A Little Rude, a Lot of Fun, and Looking for Excitement
A Little Rude, a Lot of Fun, and Looking for Excitement
Cocktails in Havana
Late in February, when a front of unseasonable coolness blanketed Cuba, I spent a night drinking with the young, good-natured punks of Havana. It was one of those blown-out evenings on the island when the city makes you want to drink your face off, and the backstreets of Vedado were suffused in the kind of light that would flatter jineteras and rumrunners.

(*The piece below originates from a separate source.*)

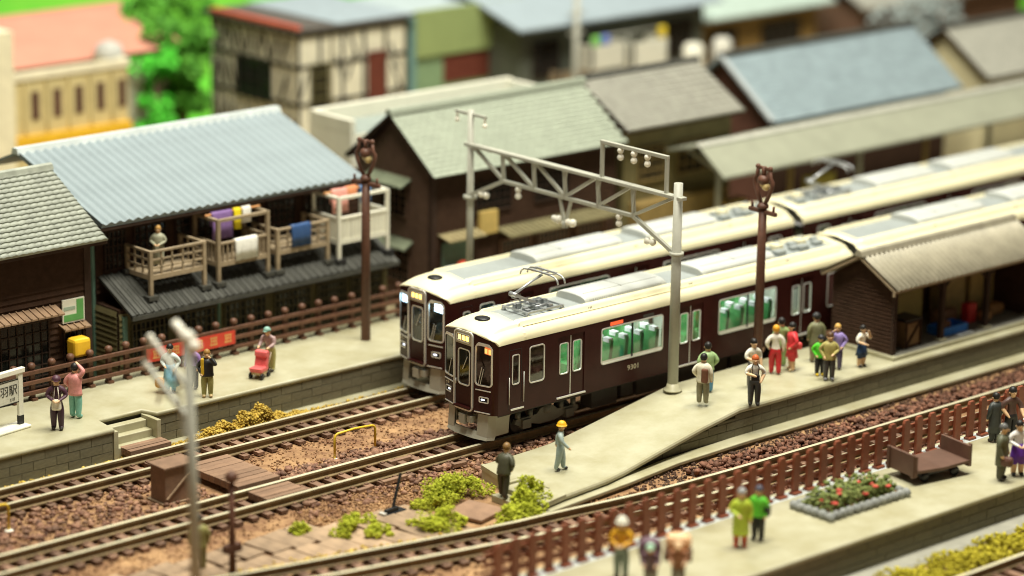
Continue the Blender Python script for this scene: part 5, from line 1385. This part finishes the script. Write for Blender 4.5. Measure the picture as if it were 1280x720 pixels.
o = thing('blue_tub', 'shallow blue tub on the shelter floor', 'tub', (21.05,-4.35,1.012))
m_ = MB(); m_.box(-.75, .75, -.4, .4, 0, .08); m_.box(-.75, .75, -.4, -.34, .08, .32); m_.box(-.75, .75, .34, .4, .08, .32); m_.box(-.75, -.69, -.34, .34, .08, .32); m_.box(.69, .75, -.34, .34, .08, .32); m_.build('shell', paint(.03,.22,.75), o)
goods('brown_parcel', 'small brown parcel lying in the blue tub', 'parcel', 20.9, -4.3, .5, .3, .35, paint(.30,.15,.08), .05, z=1.095)
goods('log_bundle', 'grey and brown bundle behind the blue tub', 'bundle', 21.8, -3.5, 1.3, .5, .6, paint(.26,.14,.08), .15)
goods('paper_sheet', 'pale sheet lying on the shelter floor', 'sheet', 21.4, -4.9, .9, .25, .02, paint(.7,.74,.74), 0)
goods('red_can', 'red canister behind the second shelter post', 'canister', 22.75, -4.0, .55, .4, .8, paint(.6,.03,.03), .08)
goods('sack', 'brown round sack beside the red canister', 'sack', 23.35, -4.3, .6, .5, .45, paint(.42,.22,.08), .18)
goods('sack', 'brown sack further right on the shelter floor', 'sack', 24.4, -3.9, .9, .6, .5, paint(.33,.17,.06), .2)

# ------------------------------------------------------------------ near platform: cart and flower bed
t = thing('baggage_cart', 'brown wooden baggage cart with upright ends beside the fence', 'cart', (7.55,-14.75,.85), R(-9))
cartm = mat('cart_brown', (.135,.072,.05), rough=.5, var=.15, bump=.2)
MB().ext([(-1.15,.42), (0,.36), (1.15,.42), (1.15,.52), (0,.46), (-1.15,.52)], -.75, .75, 'y').build('deck', cartm, t)
for s_ in (-1, 1):
    e = MB(); e.ext([(-.72,.28), (.72,.28), (.72,1.02), (-.72,1.02)], s_*1.17-.05, s_*1.17+.05, 'x'); eb = e.build('end_board', cartm, t, bevel=.015)
    for y in (-.62, .62): MB().box(s_*1.25-.04, s_*1.25+.04, y-.06, y+.06, .26, 1.05).build('stake', cartm, eb)
    for y in (-.55, .55):
        MB().lathe((s_*.65, y-.05, .17), [(.04,0),(.17,0),(.17,.1),(.04,.1)], 14, ax='y').build('wheel', black, t)
MB().box(-.8, .8, -.5, .5, .2, .34).build('chassis', black, t)
t = thing('flower_bed', 'stone edged flower bed with red blooms on the near platform', 'flower bed', (3.4,-14.95,.85), R(0))
for k in range(34):
    W_, D_ = 3.75, 1.55
    s_ = k*(2*(W_+D_))/34
    if s_ < W_: p = (-W_/2+s_, -D_/2)
    elif s_ < W_+D_: p = (W_/2, -D_/2+s_-W_)
    elif s_ < 2*W_+D_: p = (W_/2-(s_-W_-D_), D_/2)
    else: p = (-W_/2, D_/2-(s_-2*W_-D_))
    V = ICO2_V*np.array([.19,.15,.17])*(1+RNG.uniform(-.12,.12,(len(ICO2_V),1)))
    m_ = MB(); 
    for v in V: m_.vert(v)
    for f in ICO2_F: m_.face(tuple(int(i) for i in f), True)
    o = m_.build('edge_stone', stonem, t, loc=(p[0], p[1], .12)); o.rotation_euler.z = random.uniform(-.4,.4)+(1.57 if abs(abs(p[0])-W_/2) < .01 else 0)
pts = [(random.uniform(-1.7,1.7), random.uniform(-.62,.62)) for _ in range(650)]
o = pebbles('foliage', [(a, b, .1+random.random()**1.4*.62*(1-.25*abs(a)/1.7)) for a, b in pts], [random.uniform(.05,.1) for _ in pts], bedleaf, t, .8, .4)
MB().box(-1.8, 1.8, -.7, .7, .01, .14).build('soil', soil, t)
for k in range(12):
    a, b = random.uniform(-1.5,1.5), random.uniform(-.65,.3); m_ = MB(); 
    for j in range(5): m_.ball((.06*math.cos(j*1.256), .06*math.sin(j*1.256), 0), .055, 6, .7)
    m_.build('bloom', redflower, t, loc=(a, b, .52+random.uniform(-.12,.12)))

# station name board
t = thing('station_sign', 'white station name board on two legs at the left edge of the platform', 'sign', (-13.3, 8.95, .85), R(9))
MB().box(-1.3, .65, -.35, .35, 0, .1).build('base', white_paint, t, bevel=.04)
for x in (-1.05, .45):
    l_ = MB().box(x-.1, x+.1, -.06, .06, .1, 1.95).build('leg', white_paint, t); MB().box(x-.105, x+.105, -.065, .065, .1, .42).build('leg_band', black, l_)
MB().box(-1.25, .65, -.09, .09, 1.95, 2.13).build('top_bar', white_paint, t, bevel=.02)
b_ = MB().box(-.95, .35, -.05, .05, .95, 1.75).build('board', paint(.62,.61,.52), t)
f_ = MB(); f_.box(-.98, .38, -.055, -.05, 1.74, 1.78); f_.box(-.98, .38, -.055, -.05, .92, .96); f_.box(-.98, -.94, -.055, -.05, .92, 1.78); f_.box(.34, .38, -.055, -.05, .92, 1.78); f_.build('board_frame', black, b_)
inst('lettering', text_mesh('鳥羽駅', .40, inkm, .002), b_, (-.30, -.056, 1.40), (R(90),0,0))
inst('small_lettering', text_mesh('とば', .13, inkm, .002), b_, (.05, -.056, 1.08), (R(90),0,0))

# ------------------------------------------------------------------ foam greenery
def bush(label, c, rx, ry, h, n, m=limefoam, name='bush'):
    t = thing(name, label, 'bush', c, 0, 'lime green foam bushes')
    P = []; S = []
    nl = max(9, int(n/28)); lobes = [(random.gauss(0,rx)*.5, random.gauss(0,ry)*.5, (.15+random.random()**.8*.7)*h, random.uniform(.22,.55)*min(rx,ry,h)) for _ in range(nl)]
    lobes = [(a, b, c_*max(.35, 1-.5*((a/rx)**2+(b/ry)**2)), d_) for a, b, c_, d_ in lobes]
    for k in range(int(n*4)):
        lx, ly, lz, lr = random.choice(lobes); v = Vector((random.gauss(0,1), random.gauss(0,1), random.gauss(0,1))).normalized()*lr*random.uniform(.55,1.25)
        P.append((lx+v.x, ly+v.y, max(.02, lz+v.z*.9))); S.append(random.uniform(.02,.046))
    pebbles('foliage', P, S, m, t, .9, .45)
    MB().tube([(0,0,0), (.02,0,h*.5)], .05, 6).build('stem', trunkm, t)
bush('small lime bush left of the point lever', (-8.55,-4.05,-.36), .75, .45, .55, 420)
bush('tiny lime bush at the plank edge below the small bush', (-8.35,-4.95,-.34), .5, .35, .4, 260)
bush('tiny lime tuft among the planks at the left', (-10.2,-3.15,-.34), .35, .3, .35, 160)
bush('large lime bush along the end of the island platform', (-4.2,-3.7,-.36), 1.35, .6, .78, 1150)
bush('low lime bush between the lever and the brown board', (-6.2,-5.7,-.36), .75, .6, .75, 520)
bush('lime bush growing right of the platform steps', (-2.95,-6.35,-.36), .6, .5, 1.35, 620)
bush('low lime bush at the foot of the steps by the curving rail', (-3.9,-6.75,-.36), .8, .5, .65, 520)
def tufts(name, label, n, fx, m, s=(.04,.11)):
    P = [fx() for _ in range(n)]
    struct(pebbles(name, P, [random.uniform(*s) for _ in P], m, None, .9, .45), label, 'stuff')
def f1():
    x = random.gauss(-4.6,1.5); return (x, random.uniform(6.5,7.15), -.4+random.random()*max(.06, (.55+.35*math.sin(x*5.1)*math.sin(x*2.3+1))*math.exp(-((x+4.6)/1.9)**2)))
def f1b(): return (random.uniform(-20,3), random.uniform(6.55,7.0), -.42+random.random()*.12)
def f1c(): x = random.gauss(-15,2); return (x, random.uniform(6.15,6.5), -.42+random.random()*.25)
tufts('dry_grass', 'straw coloured grass below the far platform wall', 4200, f1, strawfoam, (.025,.06))
tufts('dry_grass', 'thin straw coloured grass along the far rail', 700, f1b, strawfoam, (.03,.07)); tufts('dry_grass', 'straw coloured grass by the far rail at the left', 350, f1c, strawfoam)
def f2(): x = random.uniform(0,12); y = random.uniform(-19.9,-18.5); return (x, y, -.42+random.random()*(.25+.35*abs(math.sin(x*1.3+y))))
tufts('yellow_moss', 'yellow-green ground cover in the near right corner', 5200, f2, mossfoam, (.03,.075))
def f3():
    x = random.gauss(-11,2.2); return (x, t3y(x)+1.35+random.gauss(0,.16), -.36+random.random()*.12)
tufts('dry_grass', 'straw coloured grass beside the planks', 420, f3, strawfoam, (.03,.07))
pt = [(random.uniform(0,12), random.uniform(-20.2,-19.2), -.4) for _ in range(700)]
struct(pebbles('corner_ballast', pt, [random.uniform(.04,.1) for _ in pt], gravelm), 'gravel in the near right corner', 'stuff')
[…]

In the cool of the night, I began drinking at Bar Bohemio, a cocktail lounge operating out of a pre-revolutionary mansion in Vedado, the setting for contemporary Havana’s most vibrant nightlife. With a breeze sweeping in from Calle 21, Bar Bohemio felt like a place where ballerinas lounged on daybeds smoking cigarettes and drinking rum, which was apt, since the bar is owned and managed by ex-ballerinas from the Cuban National Ballet Company.
For an hour I drank glasses of calimocho and rum cocktails on the mansion’s quiet terrace, telling a friend of mine from the Bahamas about an email I received from a young Cuban novelist. In the email, the novelist claimed to be writing the “posthumous novel of the [Cuban] Revolution … the Cuban Book of the Dead … [which] must be finished before Fidel Castro dies, so he can officially order my assassination.” We drank to the novelist’s vigor and vainglory. And after a final drink of rum, we went searching for the captivating nightclubs of Vedado—King Bar, La Fábrica de Arte Cubano, and Bertolt Brecht Café Teatro—bars that were turning Havana into a destination for the Western hemisphere’s best parties.

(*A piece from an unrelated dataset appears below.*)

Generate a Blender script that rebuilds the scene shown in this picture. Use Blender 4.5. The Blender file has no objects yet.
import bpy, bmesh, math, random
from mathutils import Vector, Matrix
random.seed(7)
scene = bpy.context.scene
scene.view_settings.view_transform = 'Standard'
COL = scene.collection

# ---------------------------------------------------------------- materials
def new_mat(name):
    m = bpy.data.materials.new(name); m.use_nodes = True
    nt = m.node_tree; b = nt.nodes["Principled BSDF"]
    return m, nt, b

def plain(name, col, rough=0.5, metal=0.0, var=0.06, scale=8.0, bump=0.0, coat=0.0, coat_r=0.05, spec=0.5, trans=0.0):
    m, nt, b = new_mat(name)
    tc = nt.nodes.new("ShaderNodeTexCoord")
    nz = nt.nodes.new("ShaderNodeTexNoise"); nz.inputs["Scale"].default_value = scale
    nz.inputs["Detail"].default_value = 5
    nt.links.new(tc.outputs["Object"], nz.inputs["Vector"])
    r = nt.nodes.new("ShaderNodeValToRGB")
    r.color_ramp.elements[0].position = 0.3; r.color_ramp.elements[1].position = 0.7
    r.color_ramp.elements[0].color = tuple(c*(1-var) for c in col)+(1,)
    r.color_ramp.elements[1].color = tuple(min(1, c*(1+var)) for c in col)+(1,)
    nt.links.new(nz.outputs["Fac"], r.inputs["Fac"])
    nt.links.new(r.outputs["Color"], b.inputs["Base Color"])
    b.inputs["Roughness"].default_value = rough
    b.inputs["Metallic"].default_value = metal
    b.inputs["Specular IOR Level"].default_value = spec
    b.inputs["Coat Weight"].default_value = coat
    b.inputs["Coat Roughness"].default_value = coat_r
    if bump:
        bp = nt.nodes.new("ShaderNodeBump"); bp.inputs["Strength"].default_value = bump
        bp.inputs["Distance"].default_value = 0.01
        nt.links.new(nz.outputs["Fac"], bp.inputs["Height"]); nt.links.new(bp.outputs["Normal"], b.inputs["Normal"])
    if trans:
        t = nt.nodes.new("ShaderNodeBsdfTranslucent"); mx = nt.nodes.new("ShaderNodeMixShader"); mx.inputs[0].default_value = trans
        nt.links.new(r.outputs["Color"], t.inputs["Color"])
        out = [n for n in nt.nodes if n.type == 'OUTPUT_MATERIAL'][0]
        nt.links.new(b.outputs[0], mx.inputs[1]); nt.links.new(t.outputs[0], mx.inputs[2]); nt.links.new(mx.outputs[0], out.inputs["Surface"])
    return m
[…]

It was well past midnight when we met a few friends at King Bar, and we found it brazenly alive with DJs and poets and sculptors and students. There were suburbanites from Siboney orbiting the dance floor and boho eccentrics from Miramar with cans of Cristal in their hands. Moving around from conversation to conversation I heard grad students talking shit on the Castros; twentysomethings denouncing the government’s minor reforms, alleging that the recent changes were merely a ploy to create a façade of progress for the international media; and filmmakers insisting that a transition to democracy was not ongoing, emphasizing that a transition could only occur when the regime allowed the public to participate in the government.
The young partygoers were a little rude, a lot of fun, and looking for an excitement that couldn’t be found in the uninteresting state-run bars that for decades had devastated Havana’s local soul. They bought cheap rums and vodkas, bent on getting smashed and moving on to the night’s next big thing.
In the likes of Bangkok or South Beach or Panama’s Casco Viejo, my night in Vedado would have seemed like any other Saturday night, but in Havana it was emblematic of a young generation who are reimagining what it means to be Cuban within a new global context. It felt as if the discontented brigades of Cuba’s youth were mobilizing their post-utopian rebellions towards something far more enjoyable than Castroism. And what that meant to me on that night in late February was that the Habaneros were throwing together a breathtaking party.